» Job
Reproduce exactly the opening lines of the listing, stopping after the line that contains "return link(bpy.data.objects.new(name, me), parent)" and including it.

---

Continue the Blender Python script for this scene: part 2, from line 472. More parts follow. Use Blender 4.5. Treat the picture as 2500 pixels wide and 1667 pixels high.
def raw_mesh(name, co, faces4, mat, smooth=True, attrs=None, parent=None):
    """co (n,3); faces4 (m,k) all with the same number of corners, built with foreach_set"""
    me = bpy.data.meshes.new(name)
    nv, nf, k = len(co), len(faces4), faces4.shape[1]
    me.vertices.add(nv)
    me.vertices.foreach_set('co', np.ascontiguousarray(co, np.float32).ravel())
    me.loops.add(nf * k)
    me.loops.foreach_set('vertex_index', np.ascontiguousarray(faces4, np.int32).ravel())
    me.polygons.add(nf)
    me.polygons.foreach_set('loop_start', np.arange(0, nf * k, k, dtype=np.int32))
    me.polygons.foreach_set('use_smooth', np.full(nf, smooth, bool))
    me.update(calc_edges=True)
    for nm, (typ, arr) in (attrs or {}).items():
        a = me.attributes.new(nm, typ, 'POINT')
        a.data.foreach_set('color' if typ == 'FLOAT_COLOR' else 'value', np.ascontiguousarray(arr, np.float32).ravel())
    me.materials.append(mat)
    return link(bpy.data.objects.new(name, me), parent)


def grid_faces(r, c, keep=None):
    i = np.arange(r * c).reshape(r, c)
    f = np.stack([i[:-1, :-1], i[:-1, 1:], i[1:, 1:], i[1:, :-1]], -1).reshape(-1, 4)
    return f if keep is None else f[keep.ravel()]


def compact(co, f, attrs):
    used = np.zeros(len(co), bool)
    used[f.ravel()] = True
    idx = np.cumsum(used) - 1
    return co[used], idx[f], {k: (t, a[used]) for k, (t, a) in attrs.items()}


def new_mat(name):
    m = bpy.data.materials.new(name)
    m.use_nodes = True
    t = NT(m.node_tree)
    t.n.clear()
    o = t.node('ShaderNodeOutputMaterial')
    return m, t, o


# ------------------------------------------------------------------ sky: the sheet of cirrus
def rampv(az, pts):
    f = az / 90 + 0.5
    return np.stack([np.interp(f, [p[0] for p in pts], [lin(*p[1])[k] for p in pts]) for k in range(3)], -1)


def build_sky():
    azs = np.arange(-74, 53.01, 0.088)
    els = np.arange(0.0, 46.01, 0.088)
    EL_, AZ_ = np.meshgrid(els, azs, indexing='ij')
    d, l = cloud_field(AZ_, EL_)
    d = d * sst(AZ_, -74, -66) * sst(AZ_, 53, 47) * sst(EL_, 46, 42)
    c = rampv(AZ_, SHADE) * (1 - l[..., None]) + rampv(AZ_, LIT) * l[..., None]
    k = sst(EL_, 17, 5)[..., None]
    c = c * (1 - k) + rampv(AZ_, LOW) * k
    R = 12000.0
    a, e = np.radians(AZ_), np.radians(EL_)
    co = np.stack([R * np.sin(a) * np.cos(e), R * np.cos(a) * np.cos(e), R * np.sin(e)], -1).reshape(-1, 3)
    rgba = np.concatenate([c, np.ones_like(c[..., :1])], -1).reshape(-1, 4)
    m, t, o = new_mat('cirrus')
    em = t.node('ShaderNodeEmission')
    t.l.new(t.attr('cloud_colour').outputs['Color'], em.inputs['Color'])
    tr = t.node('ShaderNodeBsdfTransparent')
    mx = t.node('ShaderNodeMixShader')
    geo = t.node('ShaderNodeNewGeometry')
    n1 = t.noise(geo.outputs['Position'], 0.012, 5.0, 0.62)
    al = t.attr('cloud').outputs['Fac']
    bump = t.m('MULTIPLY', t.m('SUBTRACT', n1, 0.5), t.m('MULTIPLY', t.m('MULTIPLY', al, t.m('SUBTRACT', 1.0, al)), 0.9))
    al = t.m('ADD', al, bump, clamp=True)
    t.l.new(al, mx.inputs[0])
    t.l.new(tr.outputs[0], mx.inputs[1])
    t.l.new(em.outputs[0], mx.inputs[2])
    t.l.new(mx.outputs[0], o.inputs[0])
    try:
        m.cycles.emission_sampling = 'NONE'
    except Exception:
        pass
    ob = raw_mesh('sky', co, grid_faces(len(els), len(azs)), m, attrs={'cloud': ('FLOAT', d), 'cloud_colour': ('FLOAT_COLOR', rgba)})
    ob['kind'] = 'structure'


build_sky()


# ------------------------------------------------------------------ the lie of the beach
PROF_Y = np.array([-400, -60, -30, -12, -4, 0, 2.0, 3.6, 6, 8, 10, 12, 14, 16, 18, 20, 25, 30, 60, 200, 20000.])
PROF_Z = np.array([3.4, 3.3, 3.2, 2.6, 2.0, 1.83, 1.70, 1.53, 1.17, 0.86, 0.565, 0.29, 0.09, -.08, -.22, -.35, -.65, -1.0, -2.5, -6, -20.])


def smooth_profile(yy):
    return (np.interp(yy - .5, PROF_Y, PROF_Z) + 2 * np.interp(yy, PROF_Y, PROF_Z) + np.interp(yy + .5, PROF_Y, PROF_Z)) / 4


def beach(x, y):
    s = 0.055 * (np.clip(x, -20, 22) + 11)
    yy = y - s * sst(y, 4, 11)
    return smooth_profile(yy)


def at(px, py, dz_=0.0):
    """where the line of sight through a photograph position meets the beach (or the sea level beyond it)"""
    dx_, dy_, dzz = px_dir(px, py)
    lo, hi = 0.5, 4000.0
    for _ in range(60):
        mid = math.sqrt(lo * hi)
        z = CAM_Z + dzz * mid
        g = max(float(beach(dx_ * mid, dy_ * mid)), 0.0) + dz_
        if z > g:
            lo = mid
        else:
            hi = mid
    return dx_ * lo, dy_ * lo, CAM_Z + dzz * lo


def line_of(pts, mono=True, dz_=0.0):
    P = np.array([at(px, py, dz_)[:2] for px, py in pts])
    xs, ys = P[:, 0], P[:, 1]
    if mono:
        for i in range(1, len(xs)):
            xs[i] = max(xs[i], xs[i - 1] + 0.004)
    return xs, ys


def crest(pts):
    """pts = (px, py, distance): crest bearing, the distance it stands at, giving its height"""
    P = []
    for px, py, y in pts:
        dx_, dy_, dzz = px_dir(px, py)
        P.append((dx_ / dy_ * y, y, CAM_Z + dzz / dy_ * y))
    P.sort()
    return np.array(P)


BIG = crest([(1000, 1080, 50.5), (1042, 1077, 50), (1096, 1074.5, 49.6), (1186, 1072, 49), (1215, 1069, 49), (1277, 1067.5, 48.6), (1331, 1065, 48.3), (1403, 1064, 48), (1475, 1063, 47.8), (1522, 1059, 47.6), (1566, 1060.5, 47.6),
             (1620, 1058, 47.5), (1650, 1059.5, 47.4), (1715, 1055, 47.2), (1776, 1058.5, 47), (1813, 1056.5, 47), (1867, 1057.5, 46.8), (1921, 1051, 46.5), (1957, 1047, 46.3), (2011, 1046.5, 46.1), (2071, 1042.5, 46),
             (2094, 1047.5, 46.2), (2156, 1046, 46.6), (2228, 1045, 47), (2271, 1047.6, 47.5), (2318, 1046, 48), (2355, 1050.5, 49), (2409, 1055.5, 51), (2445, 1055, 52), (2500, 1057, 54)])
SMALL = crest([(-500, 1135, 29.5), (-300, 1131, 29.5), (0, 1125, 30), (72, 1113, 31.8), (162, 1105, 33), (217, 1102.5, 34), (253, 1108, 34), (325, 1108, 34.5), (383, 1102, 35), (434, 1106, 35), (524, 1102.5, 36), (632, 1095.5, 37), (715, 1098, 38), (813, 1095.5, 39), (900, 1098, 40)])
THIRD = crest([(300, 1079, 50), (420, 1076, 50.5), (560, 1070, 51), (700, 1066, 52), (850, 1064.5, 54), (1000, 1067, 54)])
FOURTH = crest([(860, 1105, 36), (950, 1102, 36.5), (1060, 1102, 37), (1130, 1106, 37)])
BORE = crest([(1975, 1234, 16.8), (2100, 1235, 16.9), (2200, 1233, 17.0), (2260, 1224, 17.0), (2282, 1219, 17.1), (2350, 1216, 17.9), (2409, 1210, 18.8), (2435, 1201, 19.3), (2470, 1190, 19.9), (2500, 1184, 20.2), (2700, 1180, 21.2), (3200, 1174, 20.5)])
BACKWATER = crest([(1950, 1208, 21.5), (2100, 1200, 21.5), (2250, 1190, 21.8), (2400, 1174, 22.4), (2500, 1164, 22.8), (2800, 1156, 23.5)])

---

» Result of this exercise
Continue the Blender Python script for this scene: part 2, from line 472. More parts follow. Use Blender 4.5. Treat the picture as 2500 pixels wide and 1667 pixels high.
def raw_mesh(name, co, faces4, mat, smooth=True, attrs=None, parent=None):
    """co (n,3); faces4 (m,k) all with the same number of corners, built with foreach_set"""
    me = bpy.data.meshes.new(name)
    nv, nf, k = len(co), len(faces4), faces4.shape[1]
    me.vertices.add(nv)
    me.vertices.foreach_set('co', np.ascontiguousarray(co, np.float32).ravel())
    me.loops.add(nf * k)
    me.loops.foreach_set('vertex_index', np.ascontiguousarray(faces4, np.int32).ravel())
    me.polygons.add(nf)
    me.polygons.foreach_set('loop_start', np.arange(0, nf * k, k, dtype=np.int32))
    me.polygons.foreach_set('use_smooth', np.full(nf, smooth, bool))
    me.update(calc_edges=True)
    for nm, (typ, arr) in (attrs or {}).items():
        a = me.attributes.new(nm, typ, 'POINT')
        a.data.foreach_set('color' if typ == 'FLOAT_COLOR' else 'value', np.ascontiguousarray(arr, np.float32).ravel())
    me.materials.append(mat)
    return link(bpy.data.objects.new(name, me), parent)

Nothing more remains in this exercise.